◆ Written instruction: Quote the entries below from the line with "Keep writing the" through the line with "return front(az, r)", both ends included, and only those lines.

+ + +

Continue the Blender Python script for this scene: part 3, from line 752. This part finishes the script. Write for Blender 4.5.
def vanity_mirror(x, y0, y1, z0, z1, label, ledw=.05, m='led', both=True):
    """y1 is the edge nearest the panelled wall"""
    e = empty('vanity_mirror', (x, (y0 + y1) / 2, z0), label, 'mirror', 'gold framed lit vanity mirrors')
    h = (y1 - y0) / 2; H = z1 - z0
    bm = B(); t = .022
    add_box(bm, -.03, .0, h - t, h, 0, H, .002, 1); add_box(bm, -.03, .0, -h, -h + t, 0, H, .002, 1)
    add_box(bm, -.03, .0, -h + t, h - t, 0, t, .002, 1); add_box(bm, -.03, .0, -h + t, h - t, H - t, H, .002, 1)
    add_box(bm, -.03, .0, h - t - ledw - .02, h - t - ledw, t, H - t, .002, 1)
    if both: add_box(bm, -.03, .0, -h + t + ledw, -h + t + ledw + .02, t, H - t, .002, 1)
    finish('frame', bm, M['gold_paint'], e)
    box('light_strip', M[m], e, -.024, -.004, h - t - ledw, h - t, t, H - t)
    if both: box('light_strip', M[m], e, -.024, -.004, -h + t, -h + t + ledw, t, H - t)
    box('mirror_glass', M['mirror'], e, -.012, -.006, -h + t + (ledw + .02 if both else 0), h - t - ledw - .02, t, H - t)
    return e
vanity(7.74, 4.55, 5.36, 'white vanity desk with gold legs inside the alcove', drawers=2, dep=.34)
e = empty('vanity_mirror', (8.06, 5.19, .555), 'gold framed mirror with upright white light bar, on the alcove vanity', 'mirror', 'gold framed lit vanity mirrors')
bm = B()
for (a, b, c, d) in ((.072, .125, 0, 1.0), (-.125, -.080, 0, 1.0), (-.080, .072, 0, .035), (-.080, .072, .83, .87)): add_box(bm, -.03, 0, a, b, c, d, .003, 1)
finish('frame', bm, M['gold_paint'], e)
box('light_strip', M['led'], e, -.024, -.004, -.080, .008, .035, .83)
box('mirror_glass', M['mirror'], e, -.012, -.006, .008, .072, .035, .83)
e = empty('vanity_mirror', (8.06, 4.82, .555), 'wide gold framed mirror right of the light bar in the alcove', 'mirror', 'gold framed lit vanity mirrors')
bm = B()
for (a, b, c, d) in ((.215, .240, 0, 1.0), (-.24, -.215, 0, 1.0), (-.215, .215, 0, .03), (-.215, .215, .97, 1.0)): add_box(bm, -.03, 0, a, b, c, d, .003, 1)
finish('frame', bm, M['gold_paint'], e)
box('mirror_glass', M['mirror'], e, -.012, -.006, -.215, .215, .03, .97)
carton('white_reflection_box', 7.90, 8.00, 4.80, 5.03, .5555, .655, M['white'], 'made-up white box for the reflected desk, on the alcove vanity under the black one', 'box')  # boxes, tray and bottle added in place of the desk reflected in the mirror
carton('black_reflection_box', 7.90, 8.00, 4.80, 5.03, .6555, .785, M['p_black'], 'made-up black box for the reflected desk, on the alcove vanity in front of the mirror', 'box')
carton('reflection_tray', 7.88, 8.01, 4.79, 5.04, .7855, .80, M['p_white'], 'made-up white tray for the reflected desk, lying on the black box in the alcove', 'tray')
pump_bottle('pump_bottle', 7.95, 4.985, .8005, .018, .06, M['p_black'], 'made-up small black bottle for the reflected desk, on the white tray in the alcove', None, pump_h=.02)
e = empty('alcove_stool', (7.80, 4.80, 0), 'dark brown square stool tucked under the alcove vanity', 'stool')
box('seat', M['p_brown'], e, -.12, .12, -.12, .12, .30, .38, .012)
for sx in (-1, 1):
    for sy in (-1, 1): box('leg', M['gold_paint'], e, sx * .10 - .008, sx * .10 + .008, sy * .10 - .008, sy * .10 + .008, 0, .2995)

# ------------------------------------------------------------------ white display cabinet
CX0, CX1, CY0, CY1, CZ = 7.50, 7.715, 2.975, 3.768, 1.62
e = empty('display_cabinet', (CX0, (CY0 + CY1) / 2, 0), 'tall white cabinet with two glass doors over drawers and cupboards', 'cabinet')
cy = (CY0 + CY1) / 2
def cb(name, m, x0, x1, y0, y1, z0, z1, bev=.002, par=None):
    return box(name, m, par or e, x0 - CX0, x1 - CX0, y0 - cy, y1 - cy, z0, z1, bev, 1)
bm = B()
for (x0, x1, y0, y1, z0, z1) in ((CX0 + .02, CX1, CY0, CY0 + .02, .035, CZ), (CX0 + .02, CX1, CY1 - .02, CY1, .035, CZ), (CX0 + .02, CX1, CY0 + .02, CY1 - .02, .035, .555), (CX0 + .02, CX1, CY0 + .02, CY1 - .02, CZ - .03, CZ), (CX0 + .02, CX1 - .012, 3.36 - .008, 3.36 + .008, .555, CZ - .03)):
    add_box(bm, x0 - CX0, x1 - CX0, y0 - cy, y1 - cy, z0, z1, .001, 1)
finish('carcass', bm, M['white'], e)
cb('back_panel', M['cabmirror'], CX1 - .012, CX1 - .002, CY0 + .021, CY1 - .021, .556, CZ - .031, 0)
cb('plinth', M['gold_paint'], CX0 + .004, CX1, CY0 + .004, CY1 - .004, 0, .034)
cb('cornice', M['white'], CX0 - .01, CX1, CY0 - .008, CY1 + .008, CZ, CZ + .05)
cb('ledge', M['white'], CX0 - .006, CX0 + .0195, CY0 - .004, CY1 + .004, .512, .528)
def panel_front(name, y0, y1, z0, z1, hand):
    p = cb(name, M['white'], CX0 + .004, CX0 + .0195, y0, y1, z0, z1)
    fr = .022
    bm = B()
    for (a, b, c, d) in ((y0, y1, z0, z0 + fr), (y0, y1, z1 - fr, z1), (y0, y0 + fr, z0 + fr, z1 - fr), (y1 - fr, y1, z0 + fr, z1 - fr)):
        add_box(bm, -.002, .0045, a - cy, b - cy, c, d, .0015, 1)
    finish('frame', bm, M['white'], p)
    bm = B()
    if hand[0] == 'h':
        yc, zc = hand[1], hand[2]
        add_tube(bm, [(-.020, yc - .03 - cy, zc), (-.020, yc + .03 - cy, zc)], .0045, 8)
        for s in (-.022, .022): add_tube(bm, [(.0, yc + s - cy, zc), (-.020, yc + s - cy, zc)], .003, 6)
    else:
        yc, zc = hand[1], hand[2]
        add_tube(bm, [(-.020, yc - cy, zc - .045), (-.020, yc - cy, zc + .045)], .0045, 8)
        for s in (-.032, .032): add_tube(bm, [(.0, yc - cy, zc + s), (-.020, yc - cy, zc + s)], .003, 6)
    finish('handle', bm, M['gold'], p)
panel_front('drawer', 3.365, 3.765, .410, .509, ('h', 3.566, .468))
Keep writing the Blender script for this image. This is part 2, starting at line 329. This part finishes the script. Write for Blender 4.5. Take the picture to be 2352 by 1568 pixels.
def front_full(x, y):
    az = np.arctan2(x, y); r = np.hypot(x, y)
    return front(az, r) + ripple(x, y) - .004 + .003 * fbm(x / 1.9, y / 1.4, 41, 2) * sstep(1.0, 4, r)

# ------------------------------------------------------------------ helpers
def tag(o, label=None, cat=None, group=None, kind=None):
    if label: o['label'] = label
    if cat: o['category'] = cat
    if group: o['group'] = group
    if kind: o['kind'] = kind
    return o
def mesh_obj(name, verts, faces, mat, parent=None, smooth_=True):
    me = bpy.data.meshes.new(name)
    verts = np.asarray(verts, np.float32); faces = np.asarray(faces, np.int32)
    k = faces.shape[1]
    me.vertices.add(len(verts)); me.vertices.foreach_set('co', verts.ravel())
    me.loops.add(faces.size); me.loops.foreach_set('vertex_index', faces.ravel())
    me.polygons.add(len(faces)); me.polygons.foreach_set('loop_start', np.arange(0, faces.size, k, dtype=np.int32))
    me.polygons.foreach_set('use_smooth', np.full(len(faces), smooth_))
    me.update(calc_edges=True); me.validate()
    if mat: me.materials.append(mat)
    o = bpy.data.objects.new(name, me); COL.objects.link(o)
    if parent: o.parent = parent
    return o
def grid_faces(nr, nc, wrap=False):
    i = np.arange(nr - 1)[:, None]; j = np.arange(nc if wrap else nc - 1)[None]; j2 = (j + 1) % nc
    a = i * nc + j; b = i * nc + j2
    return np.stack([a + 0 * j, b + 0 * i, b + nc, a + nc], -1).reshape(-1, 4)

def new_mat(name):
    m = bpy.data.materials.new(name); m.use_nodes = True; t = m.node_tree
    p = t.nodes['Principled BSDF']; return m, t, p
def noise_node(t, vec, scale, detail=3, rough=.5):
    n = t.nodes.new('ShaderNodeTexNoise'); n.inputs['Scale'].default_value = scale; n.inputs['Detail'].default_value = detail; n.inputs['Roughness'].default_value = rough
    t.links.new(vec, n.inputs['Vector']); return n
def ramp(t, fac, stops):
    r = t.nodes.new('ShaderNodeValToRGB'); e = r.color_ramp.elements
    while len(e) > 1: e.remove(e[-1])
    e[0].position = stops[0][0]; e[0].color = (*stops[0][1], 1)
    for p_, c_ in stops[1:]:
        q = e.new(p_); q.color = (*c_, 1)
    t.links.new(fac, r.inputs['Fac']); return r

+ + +

◆ Reply:
Keep writing the Blender script for this image. This is part 2, starting at line 329. This part finishes the script. Write for Blender 4.5. Take the picture to be 2352 by 1568 pixels.
def front_full(x, y):
    az = np.arctan2(x, y); r = np.hypot(x, y)
    return front(az, r) + ripple(x, y) - .004 + .003 * fbm(x / 1.9, y / 1.4, 41, 2) * sstep(1.0, 4, r)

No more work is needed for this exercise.